Avoid these common incentive travel mistakes

Paul Nolan

Mistakes can be costly, especially if you’re planning an incentive travel program in-house. This list of common mistakes, created by Gavel International, a meetings and incentive management company, can prevent a lot of headaches.

Ambiguous goals – You can’t hit a target that you can’t see. Consider by how much you want to do things like reduce costs, improve productivity or increase revenue, and then determine a specific measure. For example: “Increase revenue by 10 percent within the next 18 months.”

Ignoring the needs of participants – Will married individuals be as likely to pursue a trip that doesn’t include their spouse? What about trip length? A longer trip may appeal to many, but it would also mean more time without getting work done, or placing extra burden on those who aren’t winners. A short trip would help keep winners from being behind on work when they return, but a two-day affair might not be a sufficient amount of time to motivate participants. These are important considerations, and you can only resolve such questions by talking with the relevant employees.
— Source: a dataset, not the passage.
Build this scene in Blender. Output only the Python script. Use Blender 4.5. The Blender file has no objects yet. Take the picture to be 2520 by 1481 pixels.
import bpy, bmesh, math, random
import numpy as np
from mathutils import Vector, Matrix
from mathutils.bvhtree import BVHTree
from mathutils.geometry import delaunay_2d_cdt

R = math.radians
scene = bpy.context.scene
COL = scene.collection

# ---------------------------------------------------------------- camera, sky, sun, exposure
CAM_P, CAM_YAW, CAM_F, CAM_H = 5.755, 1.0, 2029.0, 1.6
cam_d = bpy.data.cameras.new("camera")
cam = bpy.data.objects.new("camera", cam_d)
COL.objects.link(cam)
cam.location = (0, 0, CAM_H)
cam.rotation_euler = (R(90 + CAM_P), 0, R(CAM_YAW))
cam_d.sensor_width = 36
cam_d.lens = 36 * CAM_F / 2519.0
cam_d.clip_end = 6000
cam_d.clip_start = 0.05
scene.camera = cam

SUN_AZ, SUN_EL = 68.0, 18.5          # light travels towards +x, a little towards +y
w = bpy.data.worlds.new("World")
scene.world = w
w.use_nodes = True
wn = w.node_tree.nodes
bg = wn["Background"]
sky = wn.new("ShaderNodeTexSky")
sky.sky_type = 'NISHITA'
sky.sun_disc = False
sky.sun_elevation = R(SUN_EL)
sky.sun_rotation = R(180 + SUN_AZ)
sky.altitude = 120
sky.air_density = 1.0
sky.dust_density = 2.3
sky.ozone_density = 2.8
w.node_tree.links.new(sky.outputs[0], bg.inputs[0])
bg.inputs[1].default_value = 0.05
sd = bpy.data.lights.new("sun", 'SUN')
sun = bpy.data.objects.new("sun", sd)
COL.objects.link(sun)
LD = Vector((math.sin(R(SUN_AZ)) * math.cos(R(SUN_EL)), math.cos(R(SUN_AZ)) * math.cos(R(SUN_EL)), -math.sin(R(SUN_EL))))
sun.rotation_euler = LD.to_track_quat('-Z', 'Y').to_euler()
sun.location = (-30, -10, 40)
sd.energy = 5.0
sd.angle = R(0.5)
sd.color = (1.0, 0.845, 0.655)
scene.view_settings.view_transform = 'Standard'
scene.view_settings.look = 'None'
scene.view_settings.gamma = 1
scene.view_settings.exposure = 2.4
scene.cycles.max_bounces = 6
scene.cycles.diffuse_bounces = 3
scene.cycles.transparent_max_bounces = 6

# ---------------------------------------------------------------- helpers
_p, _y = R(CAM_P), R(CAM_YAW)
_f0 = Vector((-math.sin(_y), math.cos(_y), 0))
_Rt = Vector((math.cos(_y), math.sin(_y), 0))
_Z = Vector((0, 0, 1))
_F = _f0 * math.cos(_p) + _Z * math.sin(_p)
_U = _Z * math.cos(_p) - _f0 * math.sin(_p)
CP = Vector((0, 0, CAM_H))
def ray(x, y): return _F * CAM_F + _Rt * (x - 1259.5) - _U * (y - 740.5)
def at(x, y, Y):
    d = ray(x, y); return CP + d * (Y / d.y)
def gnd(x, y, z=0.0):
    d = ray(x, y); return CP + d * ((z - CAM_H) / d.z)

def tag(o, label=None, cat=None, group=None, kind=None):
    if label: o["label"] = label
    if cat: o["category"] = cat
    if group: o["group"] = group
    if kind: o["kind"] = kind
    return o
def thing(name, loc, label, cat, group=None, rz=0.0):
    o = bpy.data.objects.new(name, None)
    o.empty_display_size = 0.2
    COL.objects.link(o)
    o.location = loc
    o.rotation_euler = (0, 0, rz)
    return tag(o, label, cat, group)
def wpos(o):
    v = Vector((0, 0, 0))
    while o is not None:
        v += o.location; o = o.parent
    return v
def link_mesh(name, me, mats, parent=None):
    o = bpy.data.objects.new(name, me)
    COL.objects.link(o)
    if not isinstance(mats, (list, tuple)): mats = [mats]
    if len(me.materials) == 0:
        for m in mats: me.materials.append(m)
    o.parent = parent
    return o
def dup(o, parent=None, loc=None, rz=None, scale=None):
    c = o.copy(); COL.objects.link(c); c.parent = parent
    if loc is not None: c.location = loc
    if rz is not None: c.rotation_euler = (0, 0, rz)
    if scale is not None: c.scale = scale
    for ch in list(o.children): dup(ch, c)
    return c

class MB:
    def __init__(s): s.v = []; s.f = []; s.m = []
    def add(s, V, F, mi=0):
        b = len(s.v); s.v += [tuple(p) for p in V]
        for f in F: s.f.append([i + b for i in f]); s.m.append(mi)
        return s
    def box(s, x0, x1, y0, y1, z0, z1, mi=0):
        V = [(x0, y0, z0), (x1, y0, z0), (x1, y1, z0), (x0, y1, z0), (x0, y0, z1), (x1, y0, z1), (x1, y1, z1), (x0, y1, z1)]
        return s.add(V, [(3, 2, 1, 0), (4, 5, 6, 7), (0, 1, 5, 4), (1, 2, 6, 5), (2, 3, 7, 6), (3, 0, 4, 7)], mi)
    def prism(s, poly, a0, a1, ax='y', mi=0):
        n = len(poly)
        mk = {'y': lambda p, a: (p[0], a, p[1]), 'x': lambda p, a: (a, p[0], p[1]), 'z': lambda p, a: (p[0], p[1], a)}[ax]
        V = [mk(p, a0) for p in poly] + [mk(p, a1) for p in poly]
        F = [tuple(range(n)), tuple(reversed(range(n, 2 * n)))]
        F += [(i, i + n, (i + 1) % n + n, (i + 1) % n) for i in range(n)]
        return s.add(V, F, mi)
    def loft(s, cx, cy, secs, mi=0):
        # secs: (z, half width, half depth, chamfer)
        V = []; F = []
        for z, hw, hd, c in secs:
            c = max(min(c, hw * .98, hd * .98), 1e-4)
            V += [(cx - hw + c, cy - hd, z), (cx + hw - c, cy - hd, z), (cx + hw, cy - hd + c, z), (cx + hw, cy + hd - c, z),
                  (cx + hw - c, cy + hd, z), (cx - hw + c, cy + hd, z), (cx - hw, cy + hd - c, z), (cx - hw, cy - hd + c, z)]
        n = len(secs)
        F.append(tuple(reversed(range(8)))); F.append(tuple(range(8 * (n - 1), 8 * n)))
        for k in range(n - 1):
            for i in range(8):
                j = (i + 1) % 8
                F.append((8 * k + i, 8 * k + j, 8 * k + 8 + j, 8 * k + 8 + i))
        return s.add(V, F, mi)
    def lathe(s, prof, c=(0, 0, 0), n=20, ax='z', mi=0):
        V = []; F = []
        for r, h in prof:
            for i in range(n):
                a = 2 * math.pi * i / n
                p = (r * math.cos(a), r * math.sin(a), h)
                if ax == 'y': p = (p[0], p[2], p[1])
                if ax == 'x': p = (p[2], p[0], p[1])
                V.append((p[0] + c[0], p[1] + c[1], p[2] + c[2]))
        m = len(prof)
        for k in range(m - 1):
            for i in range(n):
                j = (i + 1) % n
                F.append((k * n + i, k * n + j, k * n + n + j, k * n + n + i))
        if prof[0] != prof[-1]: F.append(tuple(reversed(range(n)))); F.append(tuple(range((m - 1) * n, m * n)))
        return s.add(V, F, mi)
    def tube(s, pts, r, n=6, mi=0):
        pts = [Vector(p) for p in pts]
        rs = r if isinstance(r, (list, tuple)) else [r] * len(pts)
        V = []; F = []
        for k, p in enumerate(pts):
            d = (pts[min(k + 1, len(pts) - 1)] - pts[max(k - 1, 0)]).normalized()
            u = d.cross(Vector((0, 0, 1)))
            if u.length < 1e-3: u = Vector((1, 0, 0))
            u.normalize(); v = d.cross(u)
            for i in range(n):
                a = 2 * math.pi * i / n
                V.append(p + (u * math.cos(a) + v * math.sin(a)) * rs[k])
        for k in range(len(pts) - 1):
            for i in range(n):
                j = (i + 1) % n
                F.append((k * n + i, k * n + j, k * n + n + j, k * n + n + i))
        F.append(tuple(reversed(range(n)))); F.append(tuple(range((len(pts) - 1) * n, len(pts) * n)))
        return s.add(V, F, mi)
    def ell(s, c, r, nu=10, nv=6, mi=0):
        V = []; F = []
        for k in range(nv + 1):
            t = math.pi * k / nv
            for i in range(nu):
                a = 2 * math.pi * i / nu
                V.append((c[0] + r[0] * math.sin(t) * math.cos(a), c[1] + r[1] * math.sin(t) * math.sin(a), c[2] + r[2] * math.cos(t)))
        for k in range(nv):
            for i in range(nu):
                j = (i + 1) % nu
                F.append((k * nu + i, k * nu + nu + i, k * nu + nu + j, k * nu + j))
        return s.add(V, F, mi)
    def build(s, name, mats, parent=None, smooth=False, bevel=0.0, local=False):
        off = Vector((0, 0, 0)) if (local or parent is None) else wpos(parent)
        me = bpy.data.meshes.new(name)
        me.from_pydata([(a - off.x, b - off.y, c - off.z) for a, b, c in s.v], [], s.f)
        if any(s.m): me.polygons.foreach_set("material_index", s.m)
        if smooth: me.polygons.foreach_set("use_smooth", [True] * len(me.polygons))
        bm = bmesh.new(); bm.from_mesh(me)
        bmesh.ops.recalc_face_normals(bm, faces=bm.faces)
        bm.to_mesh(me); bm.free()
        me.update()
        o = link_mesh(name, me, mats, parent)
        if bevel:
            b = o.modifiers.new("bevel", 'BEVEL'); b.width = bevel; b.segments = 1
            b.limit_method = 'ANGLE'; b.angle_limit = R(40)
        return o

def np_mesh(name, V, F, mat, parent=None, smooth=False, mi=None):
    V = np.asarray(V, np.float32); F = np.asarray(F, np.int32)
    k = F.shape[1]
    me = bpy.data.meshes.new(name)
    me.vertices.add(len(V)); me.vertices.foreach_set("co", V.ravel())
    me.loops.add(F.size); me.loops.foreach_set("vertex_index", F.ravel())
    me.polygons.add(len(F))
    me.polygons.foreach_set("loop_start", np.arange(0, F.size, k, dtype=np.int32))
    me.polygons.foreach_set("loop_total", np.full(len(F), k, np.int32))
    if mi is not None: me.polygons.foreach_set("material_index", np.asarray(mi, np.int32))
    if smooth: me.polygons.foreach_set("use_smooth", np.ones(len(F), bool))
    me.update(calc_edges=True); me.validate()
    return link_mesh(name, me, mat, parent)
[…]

Insufficient awareness – You can have a knockout destination, but it won’t do any good if the majority of employees aren’t aware there’s an incentive program going on. That means more than a kickoff. Keep employees updated on their progress, praise milestones and continue to showcase the destination, venue and activities you’ve chosen.

Unrealistic deadlines – If participants don’t have enough time to meet the reward’s requirements, they may not put in the effort to make the trip. They need the time to work their way toward the goal, with the confidence that they really stand a chance of success. Consider talking to your employees in order to create a realistic timeframe that is neither too challenging nor too easy.

Unmonitored progress – Management must monitor employee progress, expectations and morale. It doesn’t do much good to implement a program and then step away for the entirety of the program. Encouraging progress boosts morale and keeps participants engaged. Additionally, regular monitoring can help identify possible performance laggards so they can get the extra help they may need to improve performance.